The propaganda press exploits the lack of legal clarity about the issue to malign Trump as willing to stomp on the Constitution.
NBC’s Kristen Welker asked President-elect Donald Trump on Sunday if he still planned to end birthright citizenship. Trump affirmed his plans. But the way Welker deliberately misrepresented the amendment reveals not only a glaring need for clarification from Congress or the Supreme Court about whether children born to illegal aliens are citizens but the dangers of a press who are willing to craft law by word of mouth.
“You promised to end birthright citizenship on day one,” Welker said. “Is that still your plan?”
“Yeah, absolutely,” Trump responded.
Welker responded: “The 14th Amendment, though, says that, quote: ‘All persons born in the United States are citizens.’” Welker then asked if Trump will use “executive action” to circumvent the Constitution.
But that’s not exactly what the 14th Amendment says — though it may be what Welker and her other fellow Democrat propagandists wish it said. The media’s insistence on interpreting the 14th Amendment as a blanket guarantee of birthright citizenship fuels widespread confusion — but it’s deliberate. Take for example, that Politico’s Mia McCarthy reported Trump would have to “go around the 14th Amendment” to end birthright citizenship.

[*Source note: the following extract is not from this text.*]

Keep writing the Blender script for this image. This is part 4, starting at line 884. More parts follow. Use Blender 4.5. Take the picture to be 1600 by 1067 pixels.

CNN’s Daniel Dale wrote that the 14th Amendment says “someone born in the U.S. is granted automatic citizenship even if their parents are not citizens.”
Nowhere in the Constitution does it say that.
What the 14th Amendment actually says is:
“All persons born or naturalized in the United States, and subject to the jurisdiction thereof, are citizens of the United States and of the State wherein they reside.”
As Elad Hakim wrote in these pages, “While opponents to Trump’s proposed action [to end birthright citizenship] opine that the constitutional language is cut and dry, this might not necessarily be the case.”
Welker and others left out the qualifying clause of the amendment, that is, the “subject to the jurisdiction thereof.” Sen Mike Lee, R-Utah, pointed out “Those words matter.”
“Congress has the power to define what it means to be born in the United States ‘and subject to the jurisdiction thereof‘,” he said in a post on X. “While current law contains no such restriction, Congress could pass a law defining what it means to be born in the United States ‘and subject to the jurisdiction thereof,’ excluding prospectively from birthright citizenship individuals born in the U.S. to illegal aliens.”Senators Debated This Exact Question
The 14th Amendment was adopted in 1868 to guarantee that formerly enslaved persons and their descendants would not be denied citizenship.